(Rows from a 3D scene dataset)
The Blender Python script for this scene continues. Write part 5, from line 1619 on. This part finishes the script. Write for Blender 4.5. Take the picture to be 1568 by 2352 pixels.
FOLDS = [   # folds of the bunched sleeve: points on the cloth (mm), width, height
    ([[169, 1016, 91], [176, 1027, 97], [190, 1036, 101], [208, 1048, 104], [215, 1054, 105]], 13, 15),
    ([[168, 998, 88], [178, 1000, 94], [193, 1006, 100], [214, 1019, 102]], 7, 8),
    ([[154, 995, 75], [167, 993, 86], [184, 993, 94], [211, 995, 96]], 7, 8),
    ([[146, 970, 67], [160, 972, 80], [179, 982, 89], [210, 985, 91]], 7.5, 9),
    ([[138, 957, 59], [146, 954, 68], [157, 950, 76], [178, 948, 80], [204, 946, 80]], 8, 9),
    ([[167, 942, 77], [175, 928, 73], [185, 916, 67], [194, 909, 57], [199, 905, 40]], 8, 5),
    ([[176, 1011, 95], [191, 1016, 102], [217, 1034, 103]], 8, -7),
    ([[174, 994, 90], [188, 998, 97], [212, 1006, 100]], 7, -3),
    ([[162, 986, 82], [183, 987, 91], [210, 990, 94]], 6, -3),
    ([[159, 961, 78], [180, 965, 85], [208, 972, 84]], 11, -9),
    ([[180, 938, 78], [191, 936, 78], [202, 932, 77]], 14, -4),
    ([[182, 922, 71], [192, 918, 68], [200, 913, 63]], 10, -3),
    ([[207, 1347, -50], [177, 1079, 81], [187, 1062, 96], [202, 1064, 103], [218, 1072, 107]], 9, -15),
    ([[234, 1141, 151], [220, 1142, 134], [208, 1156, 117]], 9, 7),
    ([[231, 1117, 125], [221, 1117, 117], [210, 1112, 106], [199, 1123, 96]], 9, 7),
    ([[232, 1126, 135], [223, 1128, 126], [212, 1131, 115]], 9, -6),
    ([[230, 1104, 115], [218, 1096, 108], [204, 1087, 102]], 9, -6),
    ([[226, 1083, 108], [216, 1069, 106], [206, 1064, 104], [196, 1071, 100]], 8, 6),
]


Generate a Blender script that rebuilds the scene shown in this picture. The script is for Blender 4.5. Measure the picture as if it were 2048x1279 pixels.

§ **Request**
Word for word, write out all of the data above.

§ **Result of the task**
The Blender Python script for this scene continues. Write part 5, from line 1619 on. This part finishes the script. Write for Blender 4.5. Take the picture to be 1568 by 2352 pixels.
FOLDS = [   # folds of the bunched sleeve: points on the cloth (mm), width, height
    ([[169, 1016, 91], [176, 1027, 97], [190, 1036, 101], [208, 1048, 104], [215, 1054, 105]], 13, 15),
    ([[168, 998, 88], [178, 1000, 94], [193, 1006, 100], [214, 1019, 102]], 7, 8),
    ([[154, 995, 75], [167, 993, 86], [184, 993, 94], [211, 995, 96]], 7, 8),
    ([[146, 970, 67], [160, 972, 80], [179, 982, 89], [210, 985, 91]], 7.5, 9),
    ([[138, 957, 59], [146, 954, 68], [157, 950, 76], [178, 948, 80], [204, 946, 80]], 8, 9),
    ([[167, 942, 77], [175, 928, 73], [185, 916, 67], [194, 909, 57], [199, 905, 40]], 8, 5),
    ([[176, 1011, 95], [191, 1016, 102], [217, 1034, 103]], 8, -7),
    ([[174, 994, 90], [188, 998, 97], [212, 1006, 100]], 7, -3),
    ([[162, 986, 82], [183, 987, 91], [210, 990, 94]], 6, -3),
    ([[159, 961, 78], [180, 965, 85], [208, 972, 84]], 11, -9),
    ([[180, 938, 78], [191, 936, 78], [202, 932, 77]], 14, -4),
    ([[182, 922, 71], [192, 918, 68], [200, 913, 63]], 10, -3),
    ([[207, 1347, -50], [177, 1079, 81], [187, 1062, 96], [202, 1064, 103], [218, 1072, 107]], 9, -15),
    ([[234, 1141, 151], [220, 1142, 134], [208, 1156, 117]], 9, 7),
    ([[231, 1117, 125], [221, 1117, 117], [210, 1112, 106], [199, 1123, 96]], 9, 7),
    ([[232, 1126, 135], [223, 1128, 126], [212, 1131, 115]], 9, -6),
    ([[230, 1104, 115], [218, 1096, 108], [204, 1087, 102]], 9, -6),
    ([[226, 1083, 108], [216, 1069, 106], [206, 1064, 104], [196, 1071, 100]], 8, 6),
]


Generate a Blender script that rebuilds the scene shown in this picture. The script is for Blender 4.5. Measure the picture as if it were 2048x1279 pixels.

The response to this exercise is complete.